Prisioneros de la tierra: Tropical Oppression

<em>Prisioneros de la tierra: </em>Tropical Oppression

Prisioneros de la tierra (Prisoners of the Earth, 1939), the prolific Argentine director Mario Soffici’s masterpiece, shocked audiences of its day with its unflinching examination of exploitation and violence in Misiones, a remote Argentine province bordered by both Paraguay and Brazil. Set in 1915, the film depicts the plight of the mensús, monthly contract workers who labored on the region’s yerba maté plantations, harvesting the leaves used to make the popular tealike beverage known as maté. The film’s striking cinematography, its detailed depiction of injustice and cruelty, and its tragic ending still have the power to stun today.

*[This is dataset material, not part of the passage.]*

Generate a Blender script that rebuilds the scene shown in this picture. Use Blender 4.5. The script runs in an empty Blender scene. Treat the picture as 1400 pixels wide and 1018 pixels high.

Some have labeled the period to which Prisioneros de la tierra belongs the “golden age” of Argentine cinema. The country’s nascent film industry had been overwhelmed by competition from Hollywood in the early 1920s. By 1932, the industry was in free fall; only two domestic films were released that year. But the invention of the talkie led to a reversal of fortunes, as Argentine audiences clamored to hear Argentine actors on-screen. The nation’s first two modern studios using optical sound technology began operations in 1933, and by 1939 Argentina was producing dozens of films per year. Hollywood movies remained extremely popular there, but the local studios thrived as well, finding audiences at home and throughout Latin America. The industry would soon enter another period of decline, ceding its position of regional dominance to its Mexican counterpart, but in 1939, Argentine cinema was at a commercial high point.

Soffici was born in Florence in 1900 and moved to Argentina with his family at the age of nine, one of more than two million Italian immigrants who poured into the country in the late nineteenth and early twentieth centuries. After establishing himself as a stage actor, Soffici met the pioneering Argentine filmmaker José Agustín Ferreyra in 1929 and, convinced that sound film would soon rescue Argentine cinema, offered to act for free in his films. After a few on-screen parts, including two for Ferreyra, he made his directorial debut in 1935 with El alma del bandoneón (released in the United States as The Soul of the Accordion). The movie, an early vehicle for the singer and film star Libertad Lamarque, was typical of the tango melodramas that proliferated in those years. Soffici later recalled his first impression of the script: “I thought it was terrible. But then I thought, One way or another, I need to learn.”